By Jatinder Handoo
Published in Microfinance Focus on August 6, 2010
The Reserve Bank of India (RBI) has recently put up a discussion paper in public space for engagement of “for profit” companies as business correspondents (BC) in India. This was on cards after a series of developments like August 2009 Working Group’s review of the BC guidelines which paved path for relaxing entry barriers for new entities and individuals as BCs. It also entailed provision of allowing banks to charge a “reasonable” user fee followed by Government’s acceptance of Inter Ministerial Group’s recommendations for use of mobile phones to further financial inclusion and now the latest one – Prime minister’s high power committee on financial inclusion which includes Industry captains from sectors like telcom, retail,BFSI,IT etc.

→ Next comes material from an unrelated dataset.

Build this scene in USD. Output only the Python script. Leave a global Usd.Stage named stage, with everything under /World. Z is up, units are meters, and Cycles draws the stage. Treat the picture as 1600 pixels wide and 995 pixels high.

Finally, we have a 22 page document on the bank’s website cobbled up with familiar arguments for a business case to facilitate entry of “for profit corporate BCs” citing reasons like “risk mitigation and organizational capabilities” and “too big to fail” as pros and a few cons as well. But the conventional public policy reasoning reminds: “Behind every policy decision there are winners and losers”. I leave it to the wisdom of esteemed readers to find out the set of winners and losers in this case.
The paper shores up case for quashing entry barriers in favour of corporate BCs who would be either telcos or organized retail players (organized retailing in India is less than 2-3 percent in India) or “bankers to poor” NBFC –MFI . The pivotal argument put forth in the draft arrows that there is a paucity of organizational innovation and technology adoption by the existing players for furthering the “business of financial inclusion” in India, hence the entry of corporate BCs for speeding financial inclusion.
By mentioning this, does proponents find a technology and innovation vacuum in the current network of BCs? And thus expects “for profit corporate delivery channels” to employ these engines of commercial viability?. If this is the case, then it becomes interesting to foresee how would a for profit corporate channel solve commercial viability jigsaw on its own which is primarily the outcome of “low take up rates” of financial services and products at bottom of the pyramid; particularly when end customers have erratic cash flows and there are not enough better designed and properly priced micro banking products and services available which is the domain specialization of financial institutions and not telcos and retailers .
Commercial viability of the model as a factor is cited in the draft to buttress the case, but there are no pointers as to how “for profit” BCs will make the model commercially viable. Finally a global overview of Business Correspondents and need for adhering to principles of client protection is also touched upon despite of the fact that globally celebrated telco led model of M-Pesa is also largely a remittance service oriented and Safaricom makes no or extremely razor thin profits from this business stream. In Brazil BCs are in picture since 1970s, they are commercial entities but still more than 95 percent revenues are generated from checking accounts, utility bill payments and remittances and they have to cross subsidize their operations.
Finally, it is an open secret that the RBI despite of its herculean endeavors to go with bank led model at present seems to be under tremendous pressure from various quarters to accommodate corporate interests. Retailer-Telco-Technology interest groups and corporate lobbying at high echelons has taken the debate of financial inclusion beyond obvious.
It needs to be understood clearly that business of banking is of bankers and not of telcos or retailers. In the Indian context is visible on ground that the regulator has been proactive and Banks have demonstrated serious intentions and vision for enabling universal financial inclusion. However the missing link is investment gap. To fund the gap, policy can play a defining role here by incentivizing banks monetarily and this could be done by propounding a clear cut financial support policy for banks.
Non banking Players like retailers and telcos have along way to go in demonstrating some scalable and profitable models of micro banking for bottom billion junta. BC model is just on the verge of stabilization after four years. Let the existing system be incentivized without further experimentation and keep the debate on technology for future.